I think following Steve Prefontaine in my Learning From the Greats series has to be Bill Bowerman.
Bowerman ‘recruited’ Pre to Oregon and was his official coach…though I believe by the time Pre was an upperclassman the majority of the workouts Pre ran were from Bill Dellinger (up next in the series)…but it was Bowerman that coached Dellinger to an Olympic Bronze medal at the Rome Olympics and Bowerman who influenced a generation of runners and coaches.
My favorite story on Bowerman (well, let’s be honest, I have a lot of favorite Bowerman stories) was when he was mocked and ridiculed by several coaches at the 1954 NCAA Indoor Championships because he believed in a hard/easy pattern of training…at this time in the running and athletics world coaches believed that the only way to train was by the hard / hard pattern. (Think of the slogan…no pain, no gain…)
Well, after being mocked and ridiculed by these coaches, he sent out his protege, Dellinger, to win the NCAA Indoor Mile title. Needless to say, he shut those old-school coaches up pretty quickly.

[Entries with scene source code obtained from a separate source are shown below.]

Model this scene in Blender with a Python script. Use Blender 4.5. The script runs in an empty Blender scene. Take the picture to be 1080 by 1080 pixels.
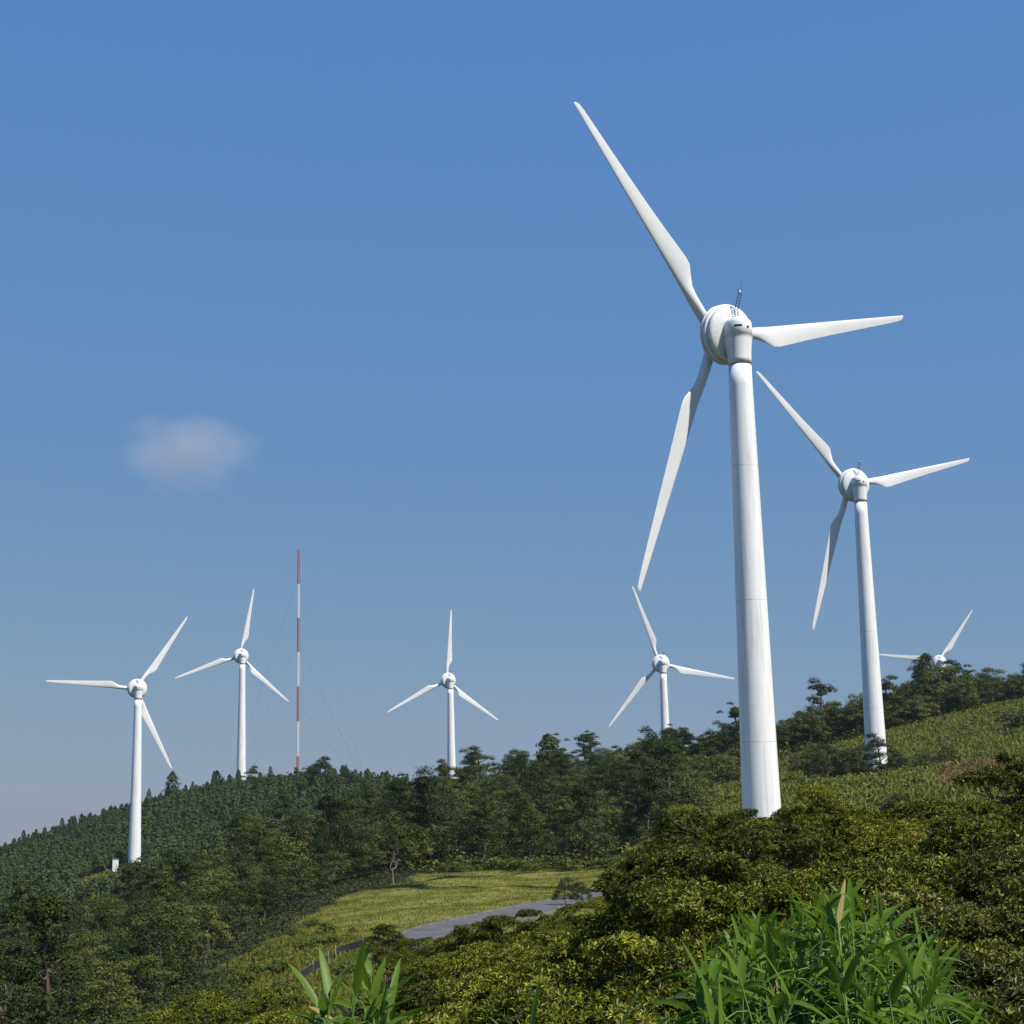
import bpy, math, random
import numpy as np
from mathutils import Matrix, Vector

rng = np.random.default_rng(11)
random.seed(5)
PI = math.pi
scene = bpy.context.scene
col = scene.collection

# ------------------------------------------------------------------ camera
F = 1750.0                                   # focal length in photo pixels (1080 wide)
PITCH = math.atan(345 / F)
ROLL = math.radians(1.2)
_r0 = np.array([1, 0, 0.0])
FW = np.array([0, math.cos(PITCH), math.sin(PITCH)])
_up = np.array([0, -math.sin(PITCH), math.cos(PITCH)])
CX = _r0 * math.cos(ROLL) - _up * math.sin(ROLL)
CY = _r0 * math.sin(ROLL) + _up * math.cos(ROLL)

cam = bpy.data.cameras.new('camera')
cam.sensor_width = 36
cam.lens = 36 * F / 1080
cam.clip_start = 0.1
cam.clip_end = 20000
camo = bpy.data.objects.new('camera', cam)
col.objects.link(camo)
M3 = Matrix(((CX[0], CY[0], -FW[0]), (CX[1], CY[1], -FW[1]), (CX[2], CY[2], -FW[2])))
camo.matrix_world = M3.to_4x4()
scene.camera = camo


def unproj(px, py, Y):
    """world point seen at a photo pixel, Y metres ahead"""
    d = FW * F + CX * (px - 540) + CY * (540 - py)
    return d * (Y / d[1])


def az_of(px):
    p = unproj(px, 880, 1.0)
    return math.atan2(p[0], p[1])


# ------------------------------------------------------------------ terrain
# ground heights: (photo x, photo y of the ground there, metres ahead)
GP = [
    # meadow and road
    (440, 992, 105), (540, 962, 125), (560, 950, 140), (620, 948, 140), (470, 955, 140), (400, 970, 128), (360, 990, 112),
    (560, 918, 190), (450, 926, 180), (620, 917, 190), (380, 950, 155), (330, 975, 135), (500, 920, 186), (500, 990, 100),
    (320, 1040, 78), (385, 1005, 95), (290, 1000, 112), (250, 1050, 85), (700, 950, 120), (700, 910, 180),
    # hill behind the meadow up to the middle ridge
    (560, 905, 215), (480, 908, 215), (640, 898, 215), (560, 855, 290), (480, 862, 290), (640, 840, 290), (700, 850, 235),
    (575, 818, 345), (700, 806, 345), (640, 812, 345), (520, 832, 345), (480, 842, 345), (430, 862, 330), (400, 900, 215),
    (760, 796, 345), (740, 838, 245), (790, 825, 265),
    # left wooded ridge
    (340, 872, 285), (340, 925, 190), (200, 916, 255), (270, 895, 265), (160, 938, 245), (130, 958, 235), (90, 978, 225), (60, 1000, 205), (0, 1020, 185),
    (-60, 1045, 180), (0, 1100, 110), (100, 1090, 105), (150, 1030, 140), (230, 970, 190), (200, 1040, 105), (-60, 1120, 110),
    # turbine feet
    (803, 943, 145), (927, 831, 270), (142, 916, 470), (254, 838, 604), (477, 869, 587), (706, 875, 507), (1000, 836, 636),
    (313.7, 835, 560),
    # in front of the left turbine, the valley and the planted slope behind
    (100, 922, 450), (92, 945, 430), (150, 925, 440), (60, 985, 400), (0, 1000, 385), (-60, 1010, 385), (200, 930, 400), (250, 925, 380),
    (0, 930, 565), (75, 892, 620), (130, 864, 630), (160, 864, 635), (200, 862, 630), (345, 832, 545), (400, 845, 525), (430, 850, 500),
    (0, 918, 640), (-60, 930, 640), (75, 896, 650), (130, 882, 660), (200, 874, 665),
    (0, 960, 460), (50, 940, 490), (-60, 945, 540), (100, 925, 520), (200, 900, 500), (300, 880, 460), (350, 870, 440), (-60, 980, 430),
    (300, 905, 330), (400, 880, 380), (480, 862, 430), (600, 850, 430),
    # right hand grass hill
    (1000, 764, 338), (930, 774, 336), (1080, 750, 335), (860, 798, 335), (820, 815, 318), (950, 800, 290), (1040, 782, 290),
    (880, 832, 258), (960, 822, 250), (1080, 800, 225), (1030, 812, 215), (1000, 830, 190), (1080, 820, 180), (760, 866, 200),
    (980, 752, 368), (1080, 742, 368), (880, 782, 368), (820, 797, 360), (1140, 735, 345), (1000, 762, 420), (1080, 755, 420), (880, 795, 430),
    (900, 900, 160), (1080, 880, 130), (1140, 815, 200),
    (-300, 1120, 110), (-300, 1075, 190), (-300, 1050, 260), (-300, 1030, 390), (-300, 985, 470), (-300, 950, 560), (-300, 935, 640),
    (-150, 1110, 110), (-150, 1060, 190), (-150, 1030, 260), (-150, 1015, 390), (-150, 960, 500), (-120, 925, 610),
    (1350, 745, 345), (1350, 790, 230), (1350, 840, 140), (1350, 770, 450),
]
GZ = []                                       # azimuth, log distance, height
for (px, py, Y) in GP:
    p = unproj(px, py, Y)
    GZ.append((math.atan2(p[0], p[1]), math.log(math.hypot(p[0], p[1])), p[2]))
for px in (-200, 150, 540, 900, 1300):       # the near slope below the viewpoint
    for d, z in ((1.0, -1.65), (2.5, -1.75), (5.5, -2.15), (9, -2.75), (14, -3.3), (22, -4.0), (35, -4.9), (55, -5.5)):
        k = 0.0
        if px < 300 and d > 12:
            k = -(d - 12) * 0.055
        if px > 800 and d > 9:
            k = 0.2
        GZ.append((az_of(px), math.log(d), z + k))
GZ = np.array(GZ)
CK = 0.07


def _ker(a, b):
    return np.sqrt(((a[:, None, :] - b[None, :, :]) ** 2).sum(-1) + CK * CK)


_K = _ker(GZ[:, :2], GZ[:, :2])
_n = len(GZ)
_P = np.c_[np.ones(_n), GZ[:, :2]]
_A = np.block([[_K - 4e-3 * np.eye(_n), _P], [_P.T, np.zeros((3, 3))]])
_W = np.linalg.solve(_A, np.r_[GZ[:, 2], 0, 0, 0])


def sstep(a, b, x):
    t = np.clip((x - a) / (b - a), 0, 1)
    return t * t * (3 - 2 * t)


def ground(x, y):
    x = np.atleast_1d(np.asarray(x, float)); y = np.atleast_1d(np.asarray(y, float))
    r = np.hypot(x, y); az = np.arctan2(x, y)
    lr = np.log(np.clip(r, 0.9, 680))
    a = np.clip(az, -0.40, 0.40)
    out = np.empty(len(x))
    for s in range(0, len(x), 20000):
        q = np.c_[a[s:s + 20000], lr[s:s + 20000]]
        out[s:s + 20000] = _ker(q, GZ[:, :2]) @ _W[:_n] + np.c_[np.ones(len(q)), q] @ _W[_n:]
    base = -1.6 - 0.05 * np.clip(r, 0, 200)
    k = sstep(0.40, 1.3, np.abs(az))
    out = out * (1 - k) + base * k
    far = sstep(680, 1500, r)
    out = out * (1 - far) + (-115 + 8 * np.sin(x / 900) + 9 * np.cos(y / 700)) * far
    rough = np.clip(r / 150, 0.03, 1.0)
    out += rough * (0.22 * np.sin(x * 0.31 + 1.3 * np.sin(y * 0.11)) * np.sin(y * 0.27 + 0.7) + 0.12 * np.sin(x * 0.83 + y * 0.4) * np.sin(y * 0.71 - x * 0.2))
    return out


def gz(x, y):
    return float(ground([x], [y])[0])


def hit(px, py, y0=3.0, y1=690.0):
    """first ground point along the ray of a photo pixel"""
    ys = np.exp(np.linspace(math.log(y0), math.log(y1), 900))
    d = unproj(px, py, 1.0)
    g = ground(d[0] * ys, ys)
    below = d[2] * ys < g
    i = int(np.argmax(below)) if below.any() else len(ys) - 1
    Y = ys[i]
    return np.array([d[0] * Y, Y, g[i]])


# ------------------------------------------------------------------ mesh helper
class MB:
    def __init__(self):
        self.v = []; self.q = []; self.t = []; self.qm = []; self.tm = []; self.n = 0

    def add(self, v, f, m=0):
        v = np.asarray(v, np.float32).reshape(-1, 3); f = np.asarray(f, np.int32)
        if len(f) == 0:
            return
        if f.shape[1] == 4:
            self.q.append(f + self.n); self.qm.append(np.full(len(f), m, np.int32))
        else:
            self.t.append(f + self.n); self.tm.append(np.full(len(f), m, np.int32))
        self.v.append(v); self.n += len(v)

    def mesh(self, name, mats, smooth=False):
        me = bpy.data.meshes.new(name)
        v = np.concatenate(self.v)
        q = np.concatenate(self.q) if self.q else np.zeros((0, 4), np.int32)
        t = np.concatenate(self.t) if self.t else np.zeros((0, 3), np.int32)
        me.vertices.add(len(v)); me.vertices.foreach_set('co', v.ravel())
        loops = np.concatenate([q.ravel(), t.ravel()]).astype(np.int32)
        me.loops.add(len(loops)); me.loops.foreach_set('vertex_index', loops)
        nf = len(q) + len(t)
        me.polygons.add(nf)
        start = np.concatenate([np.arange(len(q)) * 4, len(q) * 4 + np.arange(len(t)) * 3]).astype(np.int32)
        me.polygons.foreach_set('loop_start', start)
        mi = np.concatenate(self.qm + self.tm).astype(np.int32)
        for m in mats:
            me.materials.append(m)
        me.polygons.foreach_set('material_index', mi)
        me.polygons.foreach_set('use_smooth', np.full(nf, smooth, bool))
        me.update(calc_edges=True)
        me.validate()
        return me


def link(name, me, parent=None, loc=None, rot=None, scale=None):
    o = bpy.data.objects.new(name, me)
    col.objects.link(o)
    if parent is not None:
        o.parent = parent
    if loc is not None:
        o.location = loc
    if rot is not None:
        o.rotation_euler = rot
    if scale is not None:
        o.scale = scale
    return o


def tag(o, label, cat, group=None):
    o['label'] = label; o['category'] = cat
    if group:
        o['group'] = group
    return o


def copy_tree(o, parent=None):
    c = o.copy(); col.objects.link(c)
    if parent is not None:
        c.parent = parent
    for ch in list(o.children):
        copy_tree(ch, c)
    return c


def box(mb, c, s, m=0, R=None):
    x, y, z = np.array(s) / 2.0
    v = np.array([[-x, -y, -z], [x, -y, -z], [x, y, -z], [-x, y, -z], [-x, -y, z], [x, -y, z], [x, y, z], [-x, y, z]])
    if R is not None:
        v = v @ np.asarray(R).T
    mb.add(v + np.array(c), [[0, 3, 2, 1], [4, 5, 6, 7], [0, 1, 5, 4], [1, 2, 6, 5], [2, 3, 7, 6], [3, 0, 4, 7]], m)


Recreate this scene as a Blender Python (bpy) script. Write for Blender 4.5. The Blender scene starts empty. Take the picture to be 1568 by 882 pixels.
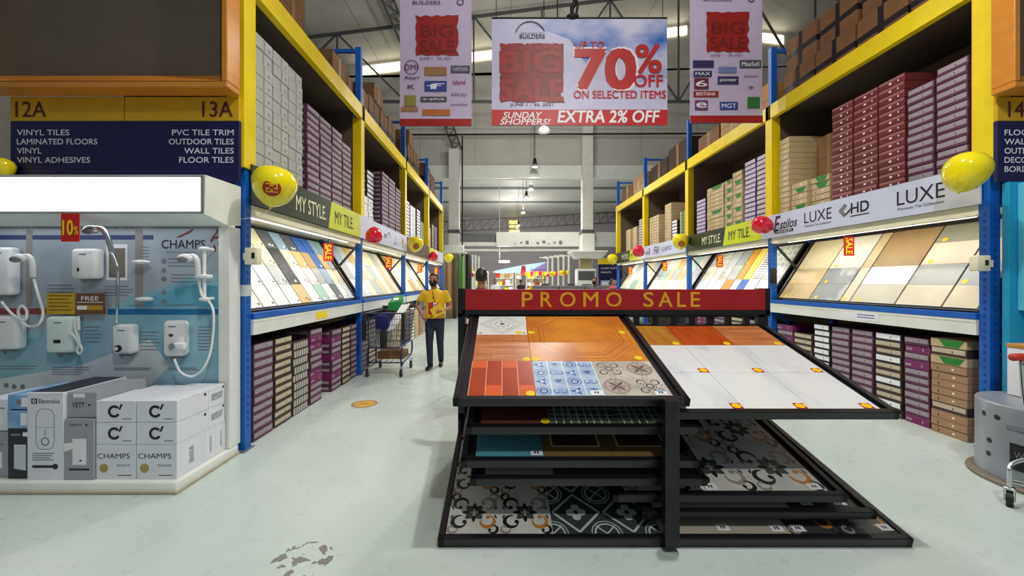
import bpy, bmesh, math, random
from mathutils import Vector, Matrix, Euler

# ------------------------------------------------------------------ camera, world, exposure
SC = bpy.context.scene
COL = SC.collection
FPX, CAMH = 600.0, 1.5
VX, VY = 770.0, 431.0          # where the aisle's lines meet in the photograph
cam_d = bpy.data.cameras.new('camera')
cam = bpy.data.objects.new('camera', cam_d)
COL.objects.link(cam)
cam.location = (0, 0, CAMH)
cam.rotation_euler = (math.pi / 2, 0, 0)
cam_d.sensor_width = 36
cam_d.lens = FPX / 1568 * 36
cam_d.shift_x = (784 - VX) / 1568
cam_d.shift_y = -(441 - VY) / 1568
cam_d.clip_end = 200
SC.camera = cam
SC.view_settings.view_transform = 'Standard'
SC.view_settings.look = 'None'
SC.view_settings.gamma = 1
SC.view_settings.exposure = 0.0
SC.view_settings.use_curve_mapping = False
SC.cycles.use_denoising = True
SC.cycles.denoising_prefilter = 'ACCURATE'
SC.cycles.sample_clamp_indirect = 3.0
SC.cycles.blur_glossy = 1.0
SC.cycles.max_bounces = 6
SC.cycles.caustics_reflective = False
SC.cycles.caustics_refractive = False
world = bpy.data.worlds.new('world')
SC.world = world
world.use_nodes = True
WB = world.node_tree.nodes['Background']
WB.inputs[0].default_value = (0.80, 0.92, 1.0, 1)
WB.inputs[1].default_value = 0.18
LAMP_W = 480.0                 # each high-bay lamp
SHELF_W = 6.8                 # each fluorescent lamp over the tile boards
RND = random.Random(7)

# ------------------------------------------------------------------ helpers
def lin(c):
    r = []
    for v in c[:3]:
        v /= 255.0
        r.append(v / 12.92 if v <= 0.04045 else ((v + 0.055) / 1.055) ** 2.4)
    return (r[0], r[1], r[2], 1)

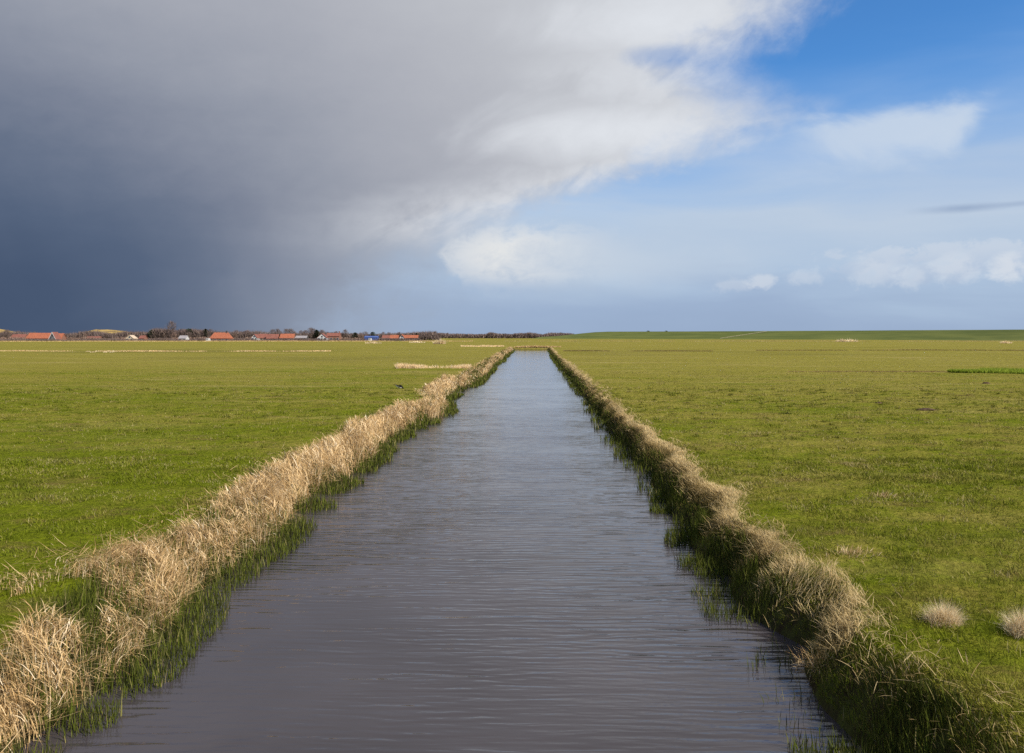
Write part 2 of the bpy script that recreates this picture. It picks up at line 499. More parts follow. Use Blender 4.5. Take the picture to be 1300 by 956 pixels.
def water_l(Y):
    Y = np.asarray(Y, float)
    return axis(Y) + np.interp(Y, KYL, KL) - 0.15 + (fbm(Y * 0.35, Y * 0 + 3.3, 3) - 0.5) * 0.6


def water_r(Y):
    Y = np.asarray(Y, float)
    return axis(Y) + np.interp(Y, KYR, KR) + (fbm(Y * 0.4, Y * 0 + 9.7, 3) - 0.5) * 0.4 + 0.18 - 0.42 * scallop(Y)


def crest_l(Y): return water_l(Y) - 1.05 - 0.45 * fbm(np.asarray(Y, float) * 0.3, np.asarray(Y, float) * 0 + 1.2, 2)


def crest_r(Y): return water_r(Y) + 0.62 + 0.6 * fbm(np.asarray(Y, float) * 0.35, np.asarray(Y, float) * 0 + 6.2, 2)


def lumps(X, Y):
    near = 1 - sstep(np.hypot(X, Y), 40, 160)
    rough = np.exp(-(((X - 8) / 4.0) ** 2 + ((Y - 9) / 5.0) ** 2))
    return near * ((fbm(X * 0.35, Y * 0.35, 3) - 0.5) * 0.12 + (fbm(X * 1.6, Y * 1.6, 3) - 0.5) * (0.12 + 0.24 * rough)) + (fbm(X * 0.02, Y * 0.03, 3) - 0.5) * 0.25 * sstep(Y, 30, 200)


def ground_z(X, Y):
    """height of the ground sheet (outside the canal bed)"""
    X = np.asarray(X, float); Y = np.asarray(Y, float)
    wl, wr, cl, cr = water_l(Y), water_r(Y), crest_l(Y), crest_r(Y)
    tl = np.clip((wl - X) / (wl - cl), -1, 1); tr = np.clip((X - wr) / (cr - wr), -1, 1)
    t = np.where(X < axis(Y), tl, tr)
    prof = np.where(t >= 0, WATER + (-WATER) * np.clip(t, 0, 1) ** 0.75, WATER + np.maximum(t, -1) * 0.6)
    z = np.where(Y > END, 0.0, prof)
    return z + lumps(X, Y) * sstep(np.where(Y > END, 1.0, t), 0.3, 1.0)


ys = [-80, -50, -30, -15, -5, 0, 3, 5]
yv = 6.0
while yv < 7000:
    ys.append(yv); yv += max(0.22, 0.012 * yv) if yv < 60 else 0.03 * yv
ys = np.array(sorted([q for q in ys if abs(q - END) > 2.5] + [END - 0.6, END - 0.05, END + 0.5, END + 1.2]))
ds = [0.0]
step = 0.22
while ds[-1] < 7000:
    ds.append(ds[-1] + step); step = max(step, ds[-1] * 0.035)
ds = np.array(ds)
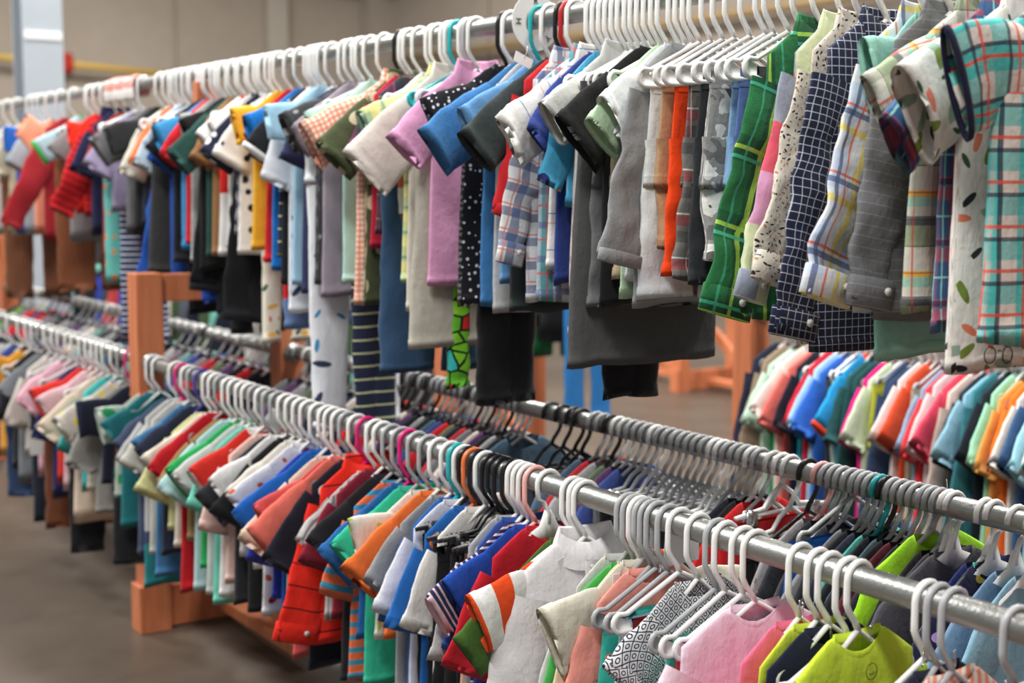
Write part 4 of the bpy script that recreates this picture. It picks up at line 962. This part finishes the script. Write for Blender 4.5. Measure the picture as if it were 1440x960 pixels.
# ------------------------------------------------------------------ labels
RN = {'U': 'upper rail', 'F': 'front lower rail', 'B': 'rear lower rail', 'R': 'rack across the aisle', 'S': 'farther rack', 'T': 'lower rail of the farther rack', 'E': 'distant rack', 'D': 'distant rack'}
GN = {'U': 'upper rail', 'F': 'front lower rail', 'B': 'rear lower rail', 'R': 'rack across the aisle', 'S': 'farther rack', 'T': 'lower rail of the farther rack', 'E': 'distant rack', 'D': 'distant rack'}
from collections import Counter
base = Counter((it[2], it[4], it[5]) for it in ITEMS)
used = set()
for rl in RN:
    its = sorted([i for i in ITEMS if i[2] == rl], key=lambda i: i[3])
    for k, (o, h, r_, y, desc, noun, cat, col, style) in enumerate(its):
        lab = '%s %s on the %s' % (desc, noun, RN[rl])
        nb = its[k-1][4] if k else (its[1][4] if len(its) > 1 else '')
        if base[(rl, desc, noun)] > 1: lab = '%s %s on the %s behind the %s one' % (desc, noun, RN[rl], nb)
        if lab in used: lab = '%s %s, %s, between the %s and %s ones' % (desc, noun, RN[rl], nb, its[min(k+1, len(its)-1)][4])
        used.add(lab)
        tag(o, lab, cat, ('shirts on the ' if cat == 'shirt' else cat+' on the ')+GN[rl])
        if h:
            cn = {'clear': 'translucent'}.get(col, col)
            hl = '%s plastic hanger of the %s' % (cn, lab)
            for a_, b_ in ((' plastic', ''), ('short-sleeved ', ''), (' on the '+RN[rl], ''), ('long-sleeved ', ''), (' ones', ''), (', ', ' ')):
                if len(re.findall(r"[\w']+", hl.replace('-', ' '))) > 16: hl = hl.replace(a_, b_)
            tag(h, hl, 'hanger', 'hangers on the '+GN[rl])
seen_ = Counter()
for o in PINS:
    near = min([i for i in ITEMS if i[2] == 'F'], key=lambda i: abs(i[3]-o.location.y)); seen_[near[4]] += 1
    k_ = seen_[near[4]]; o['label'] = 'small steel safety pin %sat the hanger neck of the %s %s' % (['', 'lower ', 'third '][k_-1], near[4], near[5])
print('GARMENTS', len(ITEMS), Counter(i[2] for i in ITEMS))
for rl in 'UF':
    ys = sorted(i[3] for i in ITEMS if i[2] == rl); print(rl, [round(b-a, 3) for a, b in zip(ys, ys[1:])])

# hangers past the 300 nearest: one joined object
hs = sorted([(i[3] if i[2] in 'UFB' else i[3]+3, i[1]) for i in ITEMS if i[1]], key=lambda q: q[0])
far = [h for _, h in hs[300:]]
if far:
    vs, fs, mi, mats = [], [], [], []
    for h in far:
        for o in [h]+list(h.children):
            M = Matrix.LocRotScale(h.location, h.rotation_euler, None); n = len(vs); me = o.data; m = o.material_slots[0].material
            if m not in mats: mats.append(m)
            vs += [tuple(M @ v.co) for v in me.vertices]; fs += [tuple(n+i for i in p.vertices) for p in me.polygons]; mi += [mats.index(m)]*len(me.polygons)
    me = bpy.data.meshes.new('far_hangers'); me.from_pydata(vs, [], fs)
    for m in mats: me.materials.append(m)
    me.polygons.foreach_set('material_index', mi); me.polygons.foreach_set('use_smooth', [True]*len(fs)); me.update()
    o = bpy.data.objects.new('clothes_hanger', me); COL.objects.link(o); tag(o, 'mass of blurred hangers at the far end of the rails', 'hanger', None, 'stuff')
    for h in far:
        for c in list(h.children): bpy.data.objects.remove(c)
        bpy.data.objects.remove(h)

There’s another story on Bowerman, by Kenny Moore, where Moore (4th place in the marathon at the 1972 Munich Olympics) was running too hard and running too much. Bowerman calmly, yet forcefully, in only a way that Bowerman could get away with, explained that if Moore did not start resting, recovering, and doing only as Bill asked, that he would no longer be on the team.
Hard. Easy.
Not…Hard. Hard.
That’s what I learned from Bowerman.